Babacan, siyasi istikrarın devam etmesiyle kurdaki oynaklığın giderek azalacağını, faiz kararının Merkez Bankası'nın bağımsız bir şekilde aldığı bir karar olduğunu ve faiz kararı üzerine konuşmanın Merkez Bankası'nın bağımsızlığına zarar vereceğini açıkladı. Merkez Bankası ile ilgili açıklamaların bireysel açıklamalar olduğunu yineleyen Babacan, hükümetin görüşünün belli olduğunu ve Merkez Bankası adına sadece Merkez Bankası konuşabileceğinin altını çizdi.
Başbakan Yardımcısı Babacan, küresel ekonomide risklerin geçen yıla oranla biraz daha az olduğunu ancak Avrupa'da bankacılık ve işsizlikle ilgili sorunların çözülmediğinin görüldüğünü belirtti. Gelişmekte olan ekonomilerde büyüme hızının daha zayıf olmasının beklendiğini ifade eden Babacan, Avrupa'da büyümenin bu yıl zayıf ve kırılgan niteliğini koruyacağını ekledi.
Babacan, gelişmekte olan ülkelerin yatırımcılar için cazibesini koruyacağını, ülkeleri sadece cari açığına bakarak gruplandırmanın hatalı olduğunu ve Türkiye'yi iyi okuyan, iyi bilen yatırımcıların ilgisini sürdüreceğini açıkladı.
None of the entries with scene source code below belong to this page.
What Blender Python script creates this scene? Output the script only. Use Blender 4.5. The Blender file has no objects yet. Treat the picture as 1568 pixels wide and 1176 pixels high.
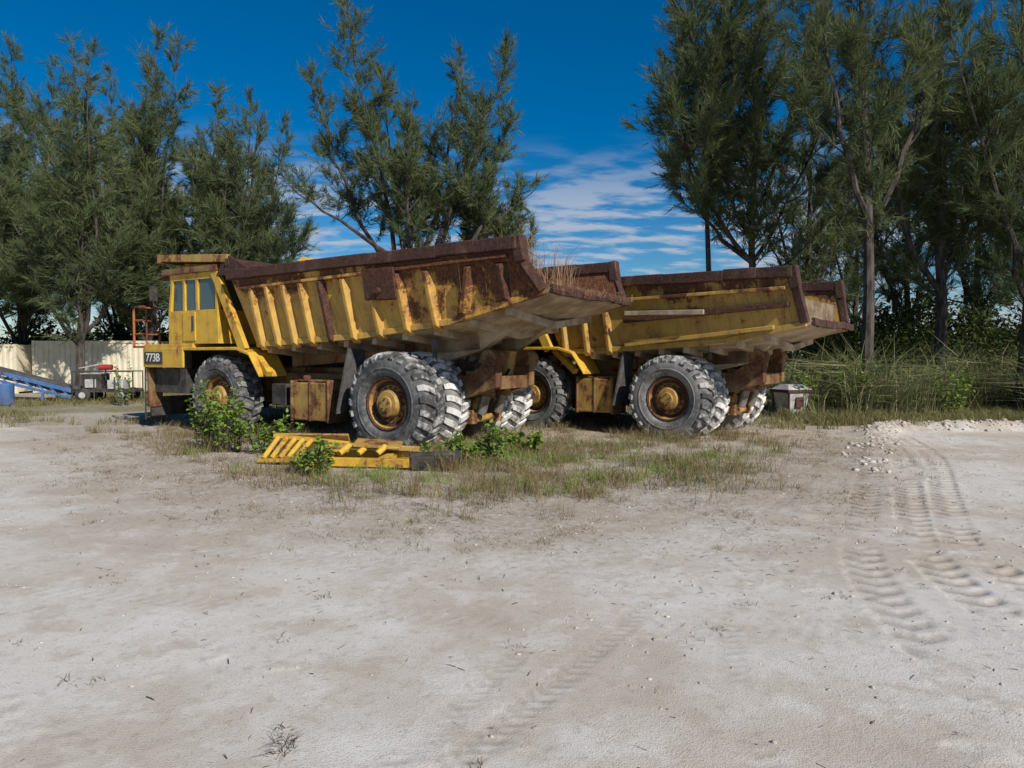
import bpy, bmesh, math, random
import numpy as np
from mathutils import Vector, Matrix
R=np.random.default_rng(7); random.seed(7)
scene=bpy.context.scene
rad=math.radians

# ------------------------------------------------------------------ materials
def newmat(name):
    m=bpy.data.materials.new(name); m.use_nodes=True
    nt=m.node_tree; b=nt.nodes['Principled BSDF']
    return m,nt,b
def N(nt,t,**k):
    n=nt.nodes.new(t)
    for a,v in k.items(): setattr(n,a,v)
    return n
def mixc(nt,fac,a,b,blend='MIX'):
    n=N(nt,'ShaderNodeMix',data_type='RGBA',blend_type=blend)
    for i,v in ((0,fac),(6,a),(7,b)):
        if hasattr(v,'is_linked'): nt.links.new(v,n.inputs[i])
        elif i==0: n.inputs[0].default_value=v
        else: n.inputs[i].default_value=(*v,1)
    return n.outputs[2]
def math_(nt,op,a,b=0.0,c=0.0,clamp=False):
    n=N(nt,'ShaderNodeMath',operation=op); n.use_clamp=clamp
    for i,v in enumerate((a,b,c)):
        if hasattr(v,'is_linked'): nt.links.new(v,n.inputs[i])
        else: n.inputs[i].default_value=v
    return n.outputs[0]
def noise(nt,vec,scale,detail=4,rough=.6,stretch=None):
    if stretch:
        mp=N(nt,'ShaderNodeMapping'); nt.links.new(vec,mp.inputs[0]); mp.inputs['Scale'].default_value=stretch; vec=mp.outputs[0]
    n=N(nt,'ShaderNodeTexNoise'); nt.links.new(vec,n.inputs['Vector'])
    n.inputs['Scale'].default_value=scale; n.inputs['Detail'].default_value=min(detail,4); n.inputs['Roughness'].default_value=rough
    return n.outputs[0]
def ramp(nt,v,a,b):
    n=N(nt,'ShaderNodeMapRange',interpolation_type='SMOOTHSTEP'); nt.links.new(v,n.inputs[0])
    n.inputs[1].default_value=a; n.inputs[2].default_value=b
    return n.outputs[0]
def bump(nt,b,h,dist,strength=1):
    n=N(nt,'ShaderNodeBump'); n.inputs['Strength'].default_value=strength; n.inputs['Distance'].default_value=dist
    nt.links.new(h,n.inputs['Height']); nt.links.new(n.outputs[0],b.inputs['Normal'])
def objco(nt): return N(nt,'ShaderNodeTexCoord').outputs['Object']

def paint(name,base,base2,amount=.5,ztop=None,zspan=1.0,rough=.55,rust1=(.075,.033,.02),rust2=(.18,.072,.03),xrust=None,zg=.16,streak=.30):
    m,nt,b=newmat(name); co=objco(nt)
    n1=noise(nt,co,1.6,4,.65); n2=noise(nt,co,1.0,4,.6,(3.5,3.5,.7)); n3=noise(nt,co,16,4,.7)
    s=math_(nt,'ADD',math_(nt,'MULTIPLY',n1,.8-streak),math_(nt,'ADD',math_(nt,'MULTIPLY',n2,streak),math_(nt,'MULTIPLY',n3,.2)))
    sx=N(nt,'ShaderNodeSeparateXYZ'); nt.links.new(co,sx.inputs[0])
    if ztop is not None:
        g=math_(nt,'MULTIPLY',math_(nt,'SUBTRACT',sx.outputs[2],ztop-zspan),zg/zspan)
        s=math_(nt,'ADD',s,math_(nt,'MAXIMUM',g,-.03))
    if xrust is not None: # more rust towards the tail
        g=math_(nt,'MULTIPLY',math_(nt,'SUBTRACT',xrust,sx.outputs[0]),.028)
        s=math_(nt,'ADD',s,math_(nt,'MINIMUM',math_(nt,'MAXIMUM',g,-.05),.09))
    lo=.5+.16*(0.5-amount)*2
    mask=ramp(nt,s,lo-.015,lo+.035)
    edge=ramp(nt,s,lo-.08,lo)
    pc=mixc(nt,ramp(nt,noise(nt,co,2.2,4,.6),.35,.7),base,base2)
    pc=mixc(nt,math_(nt,'MULTIPLY',edge,.6),pc,(base[0]*.62,base[1]*.42,base[2]*.45))
    dirt=ramp(nt,noise(nt,co,3.2,4,.7,(1.3,1.3,.6)),.46,.74)
    pc=mixc(nt,math_(nt,'MULTIPLY',dirt,.5),pc,(.20,.14,.085))
    rc=mixc(nt,ramp(nt,n3,.4,.65),rust1,rust2)
    c=mixc(nt,mask,pc,rc)
    nt.links.new(c,b.inputs['Base Color'])
    r=math_(nt,'ADD',math_(nt,'MULTIPLY',mask,.35),rough,clamp=True); nt.links.new(r,b.inputs['Roughness'])
    b.inputs['Specular IOR Level'].default_value=.35
    bump(nt,b,math_(nt,'MULTIPLY',n3,math_(nt,'ADD',mask,.25)),.012,.7)
    return m
def simple(name,c1,c2,scale=4,rough=.8,bd=.01,spec=.3,metal=0,stretch=None,lo=.35,hi=.65):
    m,nt,b=newmat(name); co=objco(nt); n=noise(nt,co,scale,4,.65,stretch)
    nt.links.new(mixc(nt,ramp(nt,n,lo,hi),c1,c2),b.inputs['Base Color'])
    b.inputs['Roughness'].default_value=rough; b.inputs['Specular IOR Level'].default_value=spec; b.inputs['Metallic'].default_value=metal
    bump(nt,b,noise(nt,co,scale*4,3,.7),bd,.8)
    return m
M={}
M['bed']=paint('rusty_bed_paint',(.60,.37,.075),(.50,.285,.06),.40,4.38,.80,xrust=-.5,rust1=(.085,.035,.02),rust2=(.2,.08,.03))
M['bed2']=paint('faded_bed_paint',(.50,.32,.07),(.38,.24,.06),.34,4.15,.6)
M['yel']=paint('yellow_paint',(.64,.40,.045),(.55,.33,.04),.20)
M['rim']=paint('rusty_rim_paint',(.46,.30,.075),(.36,.22,.06),.40)
M['frame']=paint('dirty_frame_paint',(.28,.185,.07),(.16,.105,.05),.46)
M['rust']=paint('rusted_steel',(.10,.05,.035),(.07,.035,.028),.75,rust1=(.055,.026,.02),rust2=(.13,.055,.03))
M['rail']=paint('top_rail_rust',(.10,.048,.034),(.075,.036,.028),.6,rust1=(.04,.021,.017),rust2=(.09,.04,.026))
M['under']=simple('pale_bed_underside',(.52,.42,.29),(.28,.2,.125),1.6,.85)
M['dark']=simple('grimy_black_steel',(.03,.028,.026),(.08,.07,.06),3,.7)
M['rubber_flap']=simple('rubber_flap',(.05,.05,.05),(.12,.115,.11),3,.85)
M['dirt']=simple('dirt_load',(.15,.1,.06),(.27,.2,.13),3,.95,.05)
M['orange']=paint('orange_handrail',(.5,.15,.04),(.4,.11,.03),.45)
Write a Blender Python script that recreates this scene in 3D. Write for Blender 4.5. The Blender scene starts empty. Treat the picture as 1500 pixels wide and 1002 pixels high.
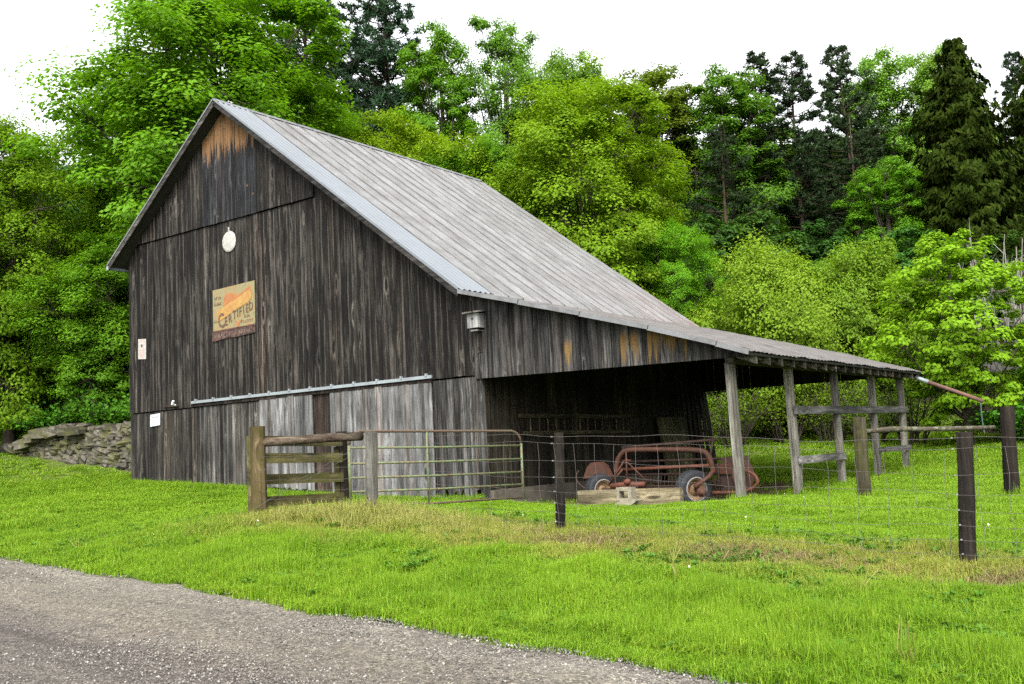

2014 yılının henüz başında olduğumuzu, 2014 kur tahminlerinin geçerliliği olmadığınını ifade eden Babacan, şu anda resmi tahminlerde herhangi bir revizyon olmadığını söyledi. Babacan, ihracatçılar için önemli olanın kurun düzeyinden çok oynaklığı olduğunu ve herkesin kur riskini daha iyi yönetmesi gerektiğini vurguladı. Büyüme yavaşlarsa cari açığın hızla azalacağına dikkat çeken Babacan, zamanında ihtiyatlı davranmanın yararını gördüklerini ve 2014 için ne öngörüldüyse hala aynı şekilde devam ettiklerini açıkladı.
Başbakan Yardımcısı Babacan, risk algısının azalmasıyla birlikte özelleştirme programında sıkıntı olmayacağını ve istihdam artışının da aynen devam edeceğini belirtti ve işsizliğin ülkedeki güven ortamıyla doğrudan bağlı olduğunu ifade etti. Halkbank yönetimi için adaylarla görüşüldüğünü ve yakında kararı vereceklerini bildiren Babacan, İran'la ilgili yaptırımlar azaldıkça ticaretin artacağını söyledi.